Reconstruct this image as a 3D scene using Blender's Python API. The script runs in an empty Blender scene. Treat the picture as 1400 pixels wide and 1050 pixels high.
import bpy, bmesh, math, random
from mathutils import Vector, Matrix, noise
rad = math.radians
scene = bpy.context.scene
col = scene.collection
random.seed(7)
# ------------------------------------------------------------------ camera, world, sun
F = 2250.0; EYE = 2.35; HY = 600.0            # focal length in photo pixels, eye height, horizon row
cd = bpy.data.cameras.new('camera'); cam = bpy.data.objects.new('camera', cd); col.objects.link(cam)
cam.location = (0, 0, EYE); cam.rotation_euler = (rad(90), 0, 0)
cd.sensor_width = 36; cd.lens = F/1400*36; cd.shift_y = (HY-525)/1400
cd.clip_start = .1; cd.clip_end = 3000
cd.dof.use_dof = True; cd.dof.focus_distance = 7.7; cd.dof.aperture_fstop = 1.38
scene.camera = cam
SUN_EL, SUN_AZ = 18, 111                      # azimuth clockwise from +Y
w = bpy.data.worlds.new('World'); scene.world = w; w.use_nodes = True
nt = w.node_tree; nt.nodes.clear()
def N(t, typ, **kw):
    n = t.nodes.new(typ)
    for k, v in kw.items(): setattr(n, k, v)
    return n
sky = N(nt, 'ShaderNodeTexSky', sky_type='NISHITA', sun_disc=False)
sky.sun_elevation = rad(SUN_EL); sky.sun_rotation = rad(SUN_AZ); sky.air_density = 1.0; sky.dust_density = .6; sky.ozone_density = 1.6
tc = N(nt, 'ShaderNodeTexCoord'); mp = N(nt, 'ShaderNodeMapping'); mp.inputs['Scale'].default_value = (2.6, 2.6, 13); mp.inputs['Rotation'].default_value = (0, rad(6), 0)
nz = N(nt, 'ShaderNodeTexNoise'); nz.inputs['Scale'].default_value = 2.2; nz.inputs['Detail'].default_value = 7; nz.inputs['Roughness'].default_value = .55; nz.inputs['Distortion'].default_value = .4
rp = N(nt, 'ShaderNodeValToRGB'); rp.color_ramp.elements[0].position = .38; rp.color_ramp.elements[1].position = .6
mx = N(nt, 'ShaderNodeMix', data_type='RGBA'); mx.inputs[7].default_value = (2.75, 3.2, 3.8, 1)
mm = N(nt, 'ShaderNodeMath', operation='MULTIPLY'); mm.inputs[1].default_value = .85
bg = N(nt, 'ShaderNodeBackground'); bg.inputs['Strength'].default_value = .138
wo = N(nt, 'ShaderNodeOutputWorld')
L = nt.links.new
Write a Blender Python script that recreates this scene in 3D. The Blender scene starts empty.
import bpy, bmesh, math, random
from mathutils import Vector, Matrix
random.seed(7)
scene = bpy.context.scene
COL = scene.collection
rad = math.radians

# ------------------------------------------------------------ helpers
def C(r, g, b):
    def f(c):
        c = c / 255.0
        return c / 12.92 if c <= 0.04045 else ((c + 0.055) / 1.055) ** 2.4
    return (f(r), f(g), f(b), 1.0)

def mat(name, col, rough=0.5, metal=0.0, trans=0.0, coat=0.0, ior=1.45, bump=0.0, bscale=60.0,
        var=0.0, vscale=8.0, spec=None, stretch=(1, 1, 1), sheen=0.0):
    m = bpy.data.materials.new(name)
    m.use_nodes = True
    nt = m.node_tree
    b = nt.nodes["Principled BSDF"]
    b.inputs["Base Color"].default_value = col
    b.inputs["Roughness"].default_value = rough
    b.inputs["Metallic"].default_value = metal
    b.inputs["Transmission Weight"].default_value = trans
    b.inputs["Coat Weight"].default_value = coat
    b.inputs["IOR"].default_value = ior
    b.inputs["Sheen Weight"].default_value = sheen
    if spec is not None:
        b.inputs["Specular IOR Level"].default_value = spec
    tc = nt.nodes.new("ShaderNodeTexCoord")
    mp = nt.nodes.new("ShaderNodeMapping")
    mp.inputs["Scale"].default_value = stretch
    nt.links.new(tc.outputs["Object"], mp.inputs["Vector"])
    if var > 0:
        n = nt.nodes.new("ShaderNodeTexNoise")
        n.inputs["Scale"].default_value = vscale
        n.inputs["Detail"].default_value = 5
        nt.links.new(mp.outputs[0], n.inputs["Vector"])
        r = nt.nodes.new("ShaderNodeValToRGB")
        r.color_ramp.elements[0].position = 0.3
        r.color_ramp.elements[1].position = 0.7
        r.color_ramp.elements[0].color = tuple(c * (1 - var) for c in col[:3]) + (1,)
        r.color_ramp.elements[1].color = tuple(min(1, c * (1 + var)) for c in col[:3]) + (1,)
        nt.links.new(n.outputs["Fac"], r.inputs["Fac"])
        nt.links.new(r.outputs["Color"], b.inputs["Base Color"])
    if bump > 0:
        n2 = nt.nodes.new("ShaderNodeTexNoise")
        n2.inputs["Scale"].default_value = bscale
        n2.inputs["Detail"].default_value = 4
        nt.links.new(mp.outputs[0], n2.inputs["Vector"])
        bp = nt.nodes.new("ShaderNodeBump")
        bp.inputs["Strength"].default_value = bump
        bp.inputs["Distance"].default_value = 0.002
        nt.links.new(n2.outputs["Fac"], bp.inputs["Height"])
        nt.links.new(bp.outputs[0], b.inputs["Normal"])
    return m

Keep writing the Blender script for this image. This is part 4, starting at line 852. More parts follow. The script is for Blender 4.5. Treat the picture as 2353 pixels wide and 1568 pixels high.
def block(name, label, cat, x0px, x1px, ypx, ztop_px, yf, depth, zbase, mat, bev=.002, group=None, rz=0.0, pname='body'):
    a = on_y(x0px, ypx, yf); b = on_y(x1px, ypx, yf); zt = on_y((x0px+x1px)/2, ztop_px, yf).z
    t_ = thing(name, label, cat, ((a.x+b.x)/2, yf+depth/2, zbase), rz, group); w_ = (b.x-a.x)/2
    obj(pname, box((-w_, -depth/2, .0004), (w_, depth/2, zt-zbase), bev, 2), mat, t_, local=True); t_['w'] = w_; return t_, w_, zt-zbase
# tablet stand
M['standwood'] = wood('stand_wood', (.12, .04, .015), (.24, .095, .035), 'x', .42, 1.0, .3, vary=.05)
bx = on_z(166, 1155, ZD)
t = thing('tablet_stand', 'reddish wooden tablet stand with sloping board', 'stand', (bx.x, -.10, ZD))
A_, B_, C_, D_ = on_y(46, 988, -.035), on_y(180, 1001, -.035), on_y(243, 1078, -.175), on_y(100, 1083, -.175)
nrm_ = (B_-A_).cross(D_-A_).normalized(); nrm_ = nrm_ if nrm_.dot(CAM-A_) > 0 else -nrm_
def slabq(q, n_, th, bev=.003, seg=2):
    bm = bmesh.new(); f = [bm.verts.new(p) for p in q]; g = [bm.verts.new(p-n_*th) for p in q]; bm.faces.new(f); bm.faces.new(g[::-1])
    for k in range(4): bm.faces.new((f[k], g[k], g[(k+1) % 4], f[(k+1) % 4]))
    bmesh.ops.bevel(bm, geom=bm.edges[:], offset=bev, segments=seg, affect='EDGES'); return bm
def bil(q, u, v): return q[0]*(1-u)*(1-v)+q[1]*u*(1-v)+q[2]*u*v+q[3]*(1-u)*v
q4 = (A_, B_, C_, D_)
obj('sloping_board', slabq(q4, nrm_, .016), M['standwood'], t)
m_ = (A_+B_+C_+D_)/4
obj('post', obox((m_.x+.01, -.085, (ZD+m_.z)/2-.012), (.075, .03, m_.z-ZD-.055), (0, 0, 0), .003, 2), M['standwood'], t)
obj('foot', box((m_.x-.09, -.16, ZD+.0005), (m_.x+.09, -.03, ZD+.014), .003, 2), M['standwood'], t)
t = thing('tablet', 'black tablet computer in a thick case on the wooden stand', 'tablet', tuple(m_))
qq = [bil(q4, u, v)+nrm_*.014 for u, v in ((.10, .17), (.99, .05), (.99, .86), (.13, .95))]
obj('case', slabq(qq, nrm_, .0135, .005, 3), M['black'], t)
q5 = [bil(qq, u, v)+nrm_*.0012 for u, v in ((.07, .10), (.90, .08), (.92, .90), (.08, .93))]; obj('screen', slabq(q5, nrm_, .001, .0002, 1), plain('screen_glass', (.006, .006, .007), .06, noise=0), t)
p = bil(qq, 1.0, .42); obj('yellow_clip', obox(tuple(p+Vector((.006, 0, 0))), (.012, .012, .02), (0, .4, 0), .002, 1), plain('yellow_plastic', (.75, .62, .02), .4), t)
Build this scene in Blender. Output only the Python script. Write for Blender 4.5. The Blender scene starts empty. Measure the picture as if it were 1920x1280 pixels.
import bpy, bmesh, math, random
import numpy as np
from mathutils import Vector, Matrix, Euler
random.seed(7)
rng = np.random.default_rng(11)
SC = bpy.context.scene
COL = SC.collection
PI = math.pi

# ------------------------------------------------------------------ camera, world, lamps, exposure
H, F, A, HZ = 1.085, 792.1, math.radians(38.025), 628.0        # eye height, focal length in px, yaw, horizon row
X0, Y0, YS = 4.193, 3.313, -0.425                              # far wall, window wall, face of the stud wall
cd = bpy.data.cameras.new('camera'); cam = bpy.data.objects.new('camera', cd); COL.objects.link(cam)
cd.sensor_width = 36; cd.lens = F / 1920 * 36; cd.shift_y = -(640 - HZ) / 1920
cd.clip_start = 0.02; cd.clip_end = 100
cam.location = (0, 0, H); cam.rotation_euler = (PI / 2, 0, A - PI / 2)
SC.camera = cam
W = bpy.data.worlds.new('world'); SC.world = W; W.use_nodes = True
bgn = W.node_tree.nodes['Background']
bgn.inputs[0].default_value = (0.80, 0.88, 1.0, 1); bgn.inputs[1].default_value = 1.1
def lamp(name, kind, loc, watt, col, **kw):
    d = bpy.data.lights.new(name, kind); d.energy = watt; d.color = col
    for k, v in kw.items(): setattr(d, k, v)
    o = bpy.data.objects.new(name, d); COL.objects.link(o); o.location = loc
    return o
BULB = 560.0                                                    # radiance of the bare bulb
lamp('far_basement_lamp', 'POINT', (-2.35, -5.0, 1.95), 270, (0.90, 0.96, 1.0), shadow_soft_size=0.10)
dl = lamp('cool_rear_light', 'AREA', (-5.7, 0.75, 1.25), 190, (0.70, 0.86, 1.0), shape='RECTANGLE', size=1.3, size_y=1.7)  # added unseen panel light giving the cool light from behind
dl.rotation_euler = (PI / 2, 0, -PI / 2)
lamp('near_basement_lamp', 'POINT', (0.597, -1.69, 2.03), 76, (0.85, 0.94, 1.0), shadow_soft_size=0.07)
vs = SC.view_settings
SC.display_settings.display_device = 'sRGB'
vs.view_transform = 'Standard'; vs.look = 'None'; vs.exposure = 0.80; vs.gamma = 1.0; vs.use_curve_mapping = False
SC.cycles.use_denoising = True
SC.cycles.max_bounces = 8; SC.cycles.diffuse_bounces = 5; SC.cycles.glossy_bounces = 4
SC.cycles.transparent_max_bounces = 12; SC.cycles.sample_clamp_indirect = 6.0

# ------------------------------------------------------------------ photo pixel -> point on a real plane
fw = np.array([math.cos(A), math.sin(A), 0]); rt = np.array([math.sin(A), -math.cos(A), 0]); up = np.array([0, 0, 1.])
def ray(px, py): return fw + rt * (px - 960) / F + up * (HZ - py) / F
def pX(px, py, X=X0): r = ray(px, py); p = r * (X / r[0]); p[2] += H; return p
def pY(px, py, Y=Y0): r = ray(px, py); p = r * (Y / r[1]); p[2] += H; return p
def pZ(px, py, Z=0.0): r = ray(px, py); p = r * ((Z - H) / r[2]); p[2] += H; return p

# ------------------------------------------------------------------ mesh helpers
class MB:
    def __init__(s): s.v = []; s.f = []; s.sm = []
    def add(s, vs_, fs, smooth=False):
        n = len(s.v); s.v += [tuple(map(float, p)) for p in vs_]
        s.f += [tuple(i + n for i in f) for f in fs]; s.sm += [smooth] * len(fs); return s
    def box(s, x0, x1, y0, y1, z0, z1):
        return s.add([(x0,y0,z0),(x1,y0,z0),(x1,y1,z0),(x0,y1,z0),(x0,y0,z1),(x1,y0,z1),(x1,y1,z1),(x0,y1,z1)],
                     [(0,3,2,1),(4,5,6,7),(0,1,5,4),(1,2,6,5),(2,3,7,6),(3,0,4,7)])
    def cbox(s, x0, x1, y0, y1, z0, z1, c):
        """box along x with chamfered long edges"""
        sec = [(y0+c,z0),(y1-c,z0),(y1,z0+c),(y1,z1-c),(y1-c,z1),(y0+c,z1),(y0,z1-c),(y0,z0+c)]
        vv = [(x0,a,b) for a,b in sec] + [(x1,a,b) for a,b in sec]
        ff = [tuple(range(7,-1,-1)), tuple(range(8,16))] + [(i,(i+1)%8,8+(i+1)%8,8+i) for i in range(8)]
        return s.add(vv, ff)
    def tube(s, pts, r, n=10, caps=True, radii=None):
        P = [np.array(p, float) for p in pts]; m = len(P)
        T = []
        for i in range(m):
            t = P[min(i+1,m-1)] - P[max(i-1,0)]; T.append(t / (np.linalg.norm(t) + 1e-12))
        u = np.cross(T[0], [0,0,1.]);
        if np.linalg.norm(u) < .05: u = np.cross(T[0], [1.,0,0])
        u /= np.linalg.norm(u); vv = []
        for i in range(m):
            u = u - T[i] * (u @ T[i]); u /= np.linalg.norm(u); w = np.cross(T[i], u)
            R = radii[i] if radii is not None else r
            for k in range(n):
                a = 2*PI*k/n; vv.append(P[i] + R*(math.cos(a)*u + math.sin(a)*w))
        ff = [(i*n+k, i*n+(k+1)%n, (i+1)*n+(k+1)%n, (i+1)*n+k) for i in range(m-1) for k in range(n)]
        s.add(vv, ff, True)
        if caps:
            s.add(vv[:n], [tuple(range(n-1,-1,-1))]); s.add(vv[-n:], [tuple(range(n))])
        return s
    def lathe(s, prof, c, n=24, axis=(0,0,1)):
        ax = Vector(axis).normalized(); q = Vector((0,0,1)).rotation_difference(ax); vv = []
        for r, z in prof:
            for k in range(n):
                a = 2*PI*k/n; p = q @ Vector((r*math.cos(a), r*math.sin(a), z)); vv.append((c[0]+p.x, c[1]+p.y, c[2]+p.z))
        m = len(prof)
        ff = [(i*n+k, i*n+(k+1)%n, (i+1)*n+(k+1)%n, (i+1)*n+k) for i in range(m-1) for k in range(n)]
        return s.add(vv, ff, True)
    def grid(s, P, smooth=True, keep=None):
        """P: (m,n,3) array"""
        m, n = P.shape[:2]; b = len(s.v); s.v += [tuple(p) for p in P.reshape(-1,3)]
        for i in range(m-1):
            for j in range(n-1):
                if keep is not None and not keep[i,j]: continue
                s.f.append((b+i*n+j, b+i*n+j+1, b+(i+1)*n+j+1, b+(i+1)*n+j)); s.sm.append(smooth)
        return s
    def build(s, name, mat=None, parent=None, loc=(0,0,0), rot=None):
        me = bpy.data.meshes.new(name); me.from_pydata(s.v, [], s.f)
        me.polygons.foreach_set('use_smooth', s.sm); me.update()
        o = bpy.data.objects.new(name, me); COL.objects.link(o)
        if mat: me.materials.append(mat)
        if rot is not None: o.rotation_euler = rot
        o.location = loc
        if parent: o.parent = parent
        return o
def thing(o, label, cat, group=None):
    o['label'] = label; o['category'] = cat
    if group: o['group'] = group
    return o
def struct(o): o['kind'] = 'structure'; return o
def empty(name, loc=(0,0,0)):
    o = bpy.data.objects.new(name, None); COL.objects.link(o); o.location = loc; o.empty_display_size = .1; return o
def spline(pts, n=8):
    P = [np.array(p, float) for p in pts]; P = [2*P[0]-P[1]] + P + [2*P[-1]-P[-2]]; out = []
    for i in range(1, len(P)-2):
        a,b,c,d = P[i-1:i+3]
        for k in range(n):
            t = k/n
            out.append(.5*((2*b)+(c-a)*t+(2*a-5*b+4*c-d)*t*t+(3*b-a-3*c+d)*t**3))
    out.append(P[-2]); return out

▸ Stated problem
Starting at the line that contains "Write a Blender" and stopping at the line that contains "return (f(r), f(g), f(b), 1.0)", transcribe the lines exactly; both boundary lines are to be included.

▸ Solution for this exercise
Write a Blender Python script that recreates this scene in 3D. The Blender scene starts empty.
import bpy, bmesh, math, random
from mathutils import Vector, Matrix
random.seed(7)
scene = bpy.context.scene
COL = scene.collection
rad = math.radians

# ------------------------------------------------------------ helpers
def C(r, g, b):
    def f(c):
        c = c / 255.0
        return c / 12.92 if c <= 0.04045 else ((c + 0.055) / 1.055) ** 2.4
    return (f(r), f(g), f(b), 1.0)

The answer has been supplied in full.